Yoory mengaku heran terhadap pemberitaan media yang menyebutkan adanya masalah antara PT KAI dan Pemerintah Provinsi DKI Jakarta terkait pembangunan JPM itu.
Munculnya lima isu yang belum disepakati antara Pemerintah Provinsi DKI Jakarta dan PT KAI terkait pembangunan itu diungkapkan Ombudsman Perwakilan Jakarta Raya yang sudah melakukan diskusi dengan kedua pihak.
Selama perancangan hingga pelaksanaan pembangunan, kata Yoory, PT KAI selalu mendukung pembangunan itu. Tidak pernah ada penolakan untuk rancangan JPM Tanah Abang tersebut. ”Tidak pernah ada masalah, kami selalu baik-baik saja,” ujarnya.
Menurut Yoory, munculnya permintaan penambahan infrastruktur bukan karena kurang matangnya perancangan, melainkan karena kebutuhan tambahan infrastruktur itu baru terlihat saat fisik sudah terbangun. ”Jadi, seperti menambah jaring pengaman yang ke arah rel dan toilet, itu kebutuhan baru terlihat setelah fisik terbangun,” katanya.
Yoory mengatakan, penundaan operasionalisasi JPM yang semula dijadwalkan 30 Oktober 2018 juga bukan karena masalah dengan PT KAI. Hal itu disebabkan secara fisik JPM memang belum selesai total sesuai target waktu karena jalan tidak ditutup selama pembangunan sehingga prosesnya menjadi lebih lambat dari target semula. Saat ini, penyelesaian sudah di atas 95 persen. Pengoperasian tetap ditargetkan pada 23 November 2018.
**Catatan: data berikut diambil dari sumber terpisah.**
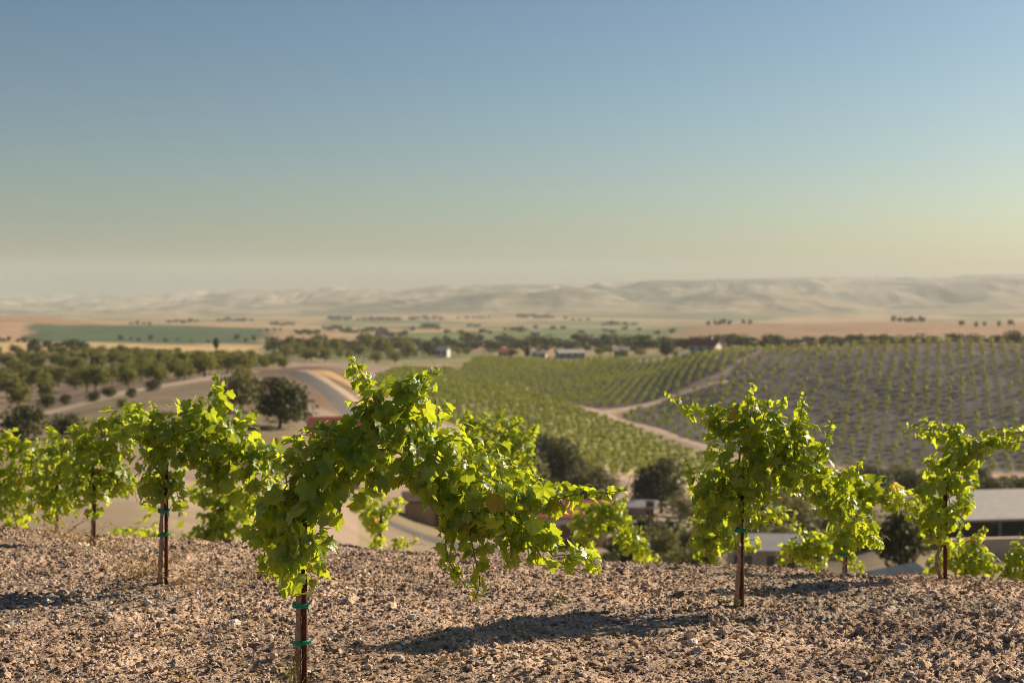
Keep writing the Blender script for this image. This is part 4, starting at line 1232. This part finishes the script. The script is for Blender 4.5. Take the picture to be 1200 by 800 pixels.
# not on the tracks: leave the pale wheel ways free
key = np.argsort(SP[:, 1] / SP[:, 2])
BM = []
for V, F, ti in BUSH:
    me = mesh_np('hillside_vine', V, F, {'tint': ('FLOAT', ti)}); me.materials.append(M['vine_far']); BM.append(me)
near = key[:300]
pxs = 600 + FPX * SP[:, 0] / SP[:, 1]
for i in near:
    o = bpy.data.objects.new('hillside_vine', BM[i % 5]); link(o)
    o.location = (SP[i, 0], SP[i, 1], SZ[i]); o.scale = (SP[i, 2],) * 3; o.rotation_euler = (0, 0, float(vr.uniform(0, 6.28)))
    lab = 'small round vine in the rows on the big dark slope to the right' if SK[i] == 'r' else 'small vine in the rows on the sunny knoll in mid valley'
    tag(o, lab, 'vine', 'vines planted on the slopes across the valley')
rest = key[300:]
Vs, Fs, Ts, n0 = [], [], [], 0
for b in range(5):
    V, F, ti = BUSH[b]
    idx = rest[rest % 5 == b]
    a = vr.uniform(0, 6.28, len(idx)); ca, sa = np.cos(a)[:, None], np.sin(a)[:, None]
    s = SP[idx, 2][:, None]
    W = np.stack([(V[None, :, 0] * ca - V[None, :, 1] * sa) * s + SP[idx, 0][:, None], (V[None, :, 0] * sa + V[None, :, 1] * ca) * s + SP[idx, 1][:, None], V[None, :, 2] * s + SZ[idx][:, None]], -1)
    Vs.append(W.reshape(-1, 3)); Fs.append((F[None] + (np.arange(len(idx)) * len(V))[:, None, None]).reshape(-1, 4) + n0)
    Ts.append(np.tile(ti, len(idx))); n0 += len(idx) * len(V)
vm = obj('vineyard', mesh_np('vineyard', np.vstack(Vs), np.vstack(Fs), {'tint': ('FLOAT', np.concatenate(Ts))}), M['vine_far'])
tag(vm, 'rows of vines covering the far slopes across the valley', None, None, 'stuff')
print('far vines', len(SP))

# ------------------------------------------------------------------ buildings
def house(name, label, px, D, w, d, h, rise, wall, roof, rz=0, windows=2, door=True, over=0.5, chimney=False, dz=0.0, group='buildings of the valley', flat=False):
    """gabled house; ridge runs along its width"""
    p = gp(px, D, dz)
    root = empty(name, p, rz, label, 'building', group)
    b = MB()
    x, y = w / 2, d / 2
    V = [(-x,-y,-1.5),(x,-y,-1.5),(x,y,-1.5),(-x,y,-1.5),(-x,-y,h),(x,-y,h),(x,y,h),(-x,y,h),(-x,0,h+rise),(x,0,h+rise)]
    b.add(V, [(0,1,5,4),(2,3,7,6),(1,2,6,9,5),(3,0,4,8,7)])
    b.build('wall', wall, root)
    o = over; t = 0.16; sl = rise / y
    r = MB()
    for s in (-1, 1):
        V = [(-x-o, s*(y+o), h-sl*o+0.03), (x+o, s*(y+o), h-sl*o+0.03), (x+o, 0, h+rise+0.03), (-x-o, 0, h+rise+0.03)]
        V += [(a, bb, c + t) for a, bb, c in V]
        r.add(V, [(0,1,2,3),(7,6,5,4),(0,4,5,1),(1,5,6,2),(3,2,6,7),(0,3,7,4)])
    ro = r.build('roof', roof, root)
    if chimney:
        MB().box((x * 0.4, 0, h + rise + 0.3), (0.7, 0.7, 1.4)).build('chimney', wall, ro)
    for k in range(windows):
        wx = -x + w * (k + 0.5) / windows + (0.0 if not door else -w * 0.08)
        f = MB()
        for (cx_, cz_, sx_, sz_) in ((0, 0.62, 1.4, 0.1), (0, -0.62, 1.5, 0.12), (-0.65, 0, 0.1, 1.14), (0.65, 0, 0.1, 1.14), (0, 0, 0.06, 1.14)):
            f.box((wx + cx_, -y - 0.04, h * 0.55 + cz_), (sx_, 0.1, sz_))
        fo = f.build('window', M['white'], root)
        MB().box((wx, -y - 0.012, h * 0.55), (1.2, 0.02, 1.14)).build('pane', M['glass'], fo)
    if door:
        MB().box((x * 0.75, -y - 0.03, 1.02), (0.95, 0.07, 2.05)).build('door', M['brown'], root)
    return root

# red roofed building in the valley centre
def porch_house():
    D = 128; rz = R(-6)
    c = pix(652, 640, D)
    zg = float(zland(c[0], np.array(float(D))))
    root = empty('building', (c[0], D, zg), rz, 'low building with a red roof, white fascia and teal opening in the valley centre', 'building', 'buildings of the valley')
    top = CAMZ - (608 - HOR) / FPX * D - zg          # eaves above the ground
    rid = CAMZ - (591 - HOR) / FPX * D - zg
    MB().box((0, 2.5, top / 2 - 0.6), (8.4, 5, top + 1.2 - 0.02)).build('wall', M['tan'], root)
    r = MB()
    V = [(-4.8, -1.6, top + 0.25), (4.8, -1.6, top + 0.25), (4.8, 2.5, rid), (-4.8, 2.5, rid), (-4.8, 5.6, top + 0.25), (4.8, 5.6, top + 0.25)]
    V += [(a, b, z + 0.14) for a, b, z in V]
    r.add(V, [(0,3,2,1),(3,4,5,2),(6,7,8,9),(9,8,11,10),(0,1,7,6),(4,10,11,5),(1,2,8,7),(2,5,11,8),(0,6,9,3),(3,9,10,4)])
    r.build('roof', M['redroof'], root)
    MB().box((0, -1.63, top + 0.02), (9.6, 0.08, 0.46)).build('fascia', M['white'], root)
    for xx in (-4.4, 0.2, 4.4):
        MB().box((xx, -1.3, top / 2 - 0.5), (0.45, 0.45, top + 0.56)).build('pillar', M['cream'], root)
    f = MB()
    for cx_, cz_, sx_, sz_ in ((-2.2, 0.55, 3.4, 0.12), (-2.2, -0.55, 3.4, 0.12), (-3.86, 0, 0.12, 1.0), (-0.54, 0, 0.12, 1.0)):
        f.box((cx_, -0.05, top - 0.95 + cz_), (sx_, 0.1, sz_))
    fo = f.build('window', M['white'], root)
    MB().box((-2.2, -0.014, top - 0.95), (3.2, 0.02, 1.0)).build('pane', M['teal'], fo)
    MB().box((2.2, -0.03, 0.9), (1.1, 0.07, 2.1)).build('door', M['brown'], root)
porch_house()
house('shed', 'small shed with a dull red roof half hidden behind the nearest vine', 392, 112, 3.6, 3.4, 2.6, 1.3, M['tan'], M['redroof'], R(12), 1, True, 0.3, False, 0.6)

# metal roofed barn on the right
def barn():
    D = 112
    c = pix(1185, 640, D); zg = float(zland(c[0], np.array(float(D))))
    root = empty('barn', (c[0], D, zg), R(8), 'long dark barn under a pale metal roof near the right edge', 'building', 'buildings of the valley')
    ev = CAMZ - (606 - HOR) / FPX * D - zg
    rd = CAMZ - (584 - HOR) / FPX * D - zg
    MB().box((1.5, 4, ev / 2 - 0.8), (10, 7.0, ev + 1.6 - 0.02)).build('wall', M['brown'], root)
    V = [(-5.2, -1.2, ev - 0.05), (8.0, -1.2, ev - 0.05), (8.0, 4, rd), (-5.2, 4, rd), (-5.2, 8.6, ev), (8.0, 8.6, ev)]
    V += [(a, b, z + 0.16) for a, b, z in V]
    r = MB().add(V, [(0,3,2,1),(3,4,5,2),(6,7,8,9),(9,8,11,10),(0,1,7,6),(4,10,11,5),(1,2,8,7),(2,5,11,8),(0,6,9,3),(3,9,10,4)])
    r.build('roof', M['metalroof'], root)
    for xx in (-4.6, -1.4, 1.8, 5.0):
        MB().box((xx, -0.9, ev / 2 - 0.5), (0.16, 0.16, ev + 0.94)).build('post', M['wood'], root)
    MB().box((0.5, 0.44, 1.1), (3.2, 0.1, 2.3)).build('door', M['black'], root)
barn()
def low_wall():
    D = 100
    c = pix(1168, 642, D); zg = float(zland(c[0], np.array(float(D))))
    b = MB()
    b.box((0, 0, 0.1), (7.5, 0.35, 2.9)); b.box((0, 0, 1.6), (7.7, 0.5, 0.12))
    o = b.build('garden_wall', M['cream'], None, False, (c[0], D, zg))
    o.rotation_euler = (0, 0, R(8))
    tag(o, 'pinkish low wall in front of the dark barn', 'wall')
low_wall()
house('cottage', 'low beige cottage with pale windows under the bushy right vine', 892, 95, 4.2, 4.0, 1.9, 0.6, M['cream'], M['greyroof'], R(-4), 2, True, 0.4, False, 0.2)
house('shed', 'made-up blue-grey roofed shed for a road in shade, below the crest left of the forked vine', 1040, 52, 2.8, 2.6, 0.8, 0.6, M['wood'], M['shaderoof'], R(38), 1, False, 0.25, False, -0.25)  # shed added in place of a road surface lying in shade

house('outbuilding', 'pinkish outbuilding seen through the arch of the nearest vine', 498, 118, 3.4, 3.0, 1.9, 0.5, M['tan'], M['brown'], R(4), 0, True, 0.25)
house('outbuilding', 'pale grey outbuilding at the far side of the yard behind the low arching vine', 748, 166, 4, 3.4, 1.2, 0.5, M['tan'], M['greyroof'], R(-10), 0, True, 0.3)
strip('driveway', [(400, 628, 104), (470, 628, 104), (530, 628, 106), (600, 630, 112)], 5, M['asphalt'])
# farm houses of the far row
FG = 'farm houses of the far row'
house('farmhouse', 'farm house with red roof and bright white end wall above the dark slope', 828, 466, 9, 6.5, 2.8, 1.7, M['white'], M['redroof'], R(-32), 3, True, 0.6, True, 0.3, FG)
house('farmhouse', 'small white farm house left of the dark round tree', 481, 640, 6, 5, 2.4, 1.2, M['white'], M['greyroof'], R(10), 2, True, 0.5, True, 0.6, FG)
house('farmhouse', 'white farm house right of the dark round tree', 520, 620, 4.5, 5, 2.6, 1.3, M['white'], M['greyroof'], R(-15), 2, True, 0.5, False, 0.6, FG)
house('farmhouse', 'farm house with a pinkish roof left of the olive pointed tree', 592, 640, 6, 5, 2.0, 1.2, M['cream'], M['redroof'], R(5), 3, True, 0.5, False, 0.6, FG)
house('farmhouse', 'farm house with cream walls right of the olive pointed tree', 632, 610, 6, 5, 1.8, 1.0, M['cream'], M['greyroof'], R(-8), 2, True, 0.5, True, 0.6, FG)
house('shed', 'long low shed with a pale roof left of the dark slope', 668, 585, 11, 7, 1.6, 1.2, M['greyroof'], M['metalroof'], R(12), 4, False, 0.4, False, 0.8, FG)
house('farmhouse', 'low cream house by the end of the long pale roofed shed', 728, 548, 5.5, 5, 1.9, 1.1, M['cream'], M['metalroof'], R(-5), 2, True, 0.5, False, 0.6, FG)
house('farmhouse', 'tiny white house far off in the green field', 627, 1100, 7, 6, 2.4, 1.5, M['white'], M['metalroof'], R(6), 3, True, 0.6, False, 1.0, FG)

def car(px, D, rz, label):
    p = gp(px, D, 0.0)
    root = empty('parked_car', p, rz, label, 'car', 'cars parked by the farm houses')
    prof = [(-2.1, 0.35), (-2.15, 0.8), (-1.95, 0.95), (-1.5, 1.0), (-1.0, 1.48), (0.5, 1.5), (1.1, 1.02), (1.95, 0.9), (2.15, 0.7), (2.1, 0.35)]
    n = len(prof)
    V = [(x, -0.85, z) for x, z in prof] + [(x, 0.85, z) for x, z in prof]
    F = [tuple(range(n))[::-1], tuple(range(n, 2 * n))] + [(i, (i + 1) % n, (i + 1) % n + n, i + n) for i in range(n)]
    MB().add(V, F).build('body', M['carpaint'], root)
    g = MB()
    for s in (-1, 1):
        g.add([(-0.95, s * 0.86, 1.05), (0.95, s * 0.86, 1.05), (0.45, s * 0.86, 1.42), (-0.75, s * 0.86, 1.42)], [(0, 1, 2, 3)] if s < 0 else [(3, 2, 1, 0)])
    g.build('window', M['glass'], root)
    for x in (-1.3, 1.3):
        for s in (-1, 1):
            MB().tube([(x, s * 0.7, 0.33), (x, s * 0.9, 0.33)], 0.33, 14).build('wheel', M['black'], root, True)
car(808, 455, R(5), 'white car parked left of the red roofed farm house')

# fence along the yard
def fence():
    A, B = gp(722, 150), gp(812, 140)
    root = empty('yard_fence', A, 0, 'pale rail fence along the yard below the broad grey-green oak', 'fence')
    n = 9
    pts = [A.lerp(B, i / n) for i in range(n + 1)]
    pts = [Vector((p.x, p.y, float(zland(p.x, np.array(p.y))))) - A for p in pts]
    for p in pts:
        MB().box((p.x, p.y, p.z + 0.55), (0.14, 0.14, 1.4)).build('post', M['wood'], root)
    for hh in (0.5, 1.0):
        b = MB(); b.tube([(p.x, p.y - 0.1, p.z + hh) for p in pts], 0.05, 5); b.build('rail', M['wood'], root)
fence()
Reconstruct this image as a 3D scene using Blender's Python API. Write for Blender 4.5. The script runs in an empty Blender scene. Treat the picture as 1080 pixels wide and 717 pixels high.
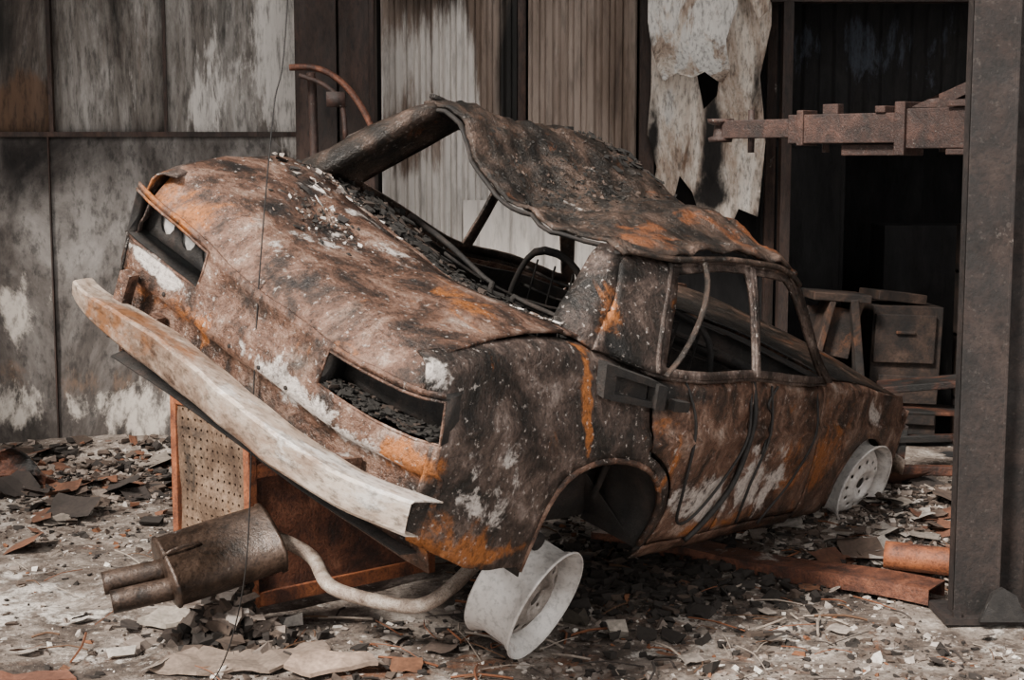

PD Pembangunan Sarana Jaya akan membangun sarana-sarana tambahan yang diperlukan tersebut. Saat ini, desain dan rancangan sedang dilakukan. Pembangunan akan dilakukan secara bertahap saat JPM dibuka. ”Saya kira tak akan mengganggu operasionalisasi JPM,” katanya.
Jumat (16/11/2018) ini, Ombudsman Perwakilan Jakarta Raya menjadwalkan pembahasan lanjutan soal JPM Tanah Abang dengan Pemerintah Provinsi DKI Jakarta dan PT KAI. Ketua Ombudsman Perwakilan Jakarta Raya Teguh P Nugroho berharap setidaknya empat dari lima isu tersebut sudah disepakati solusinya.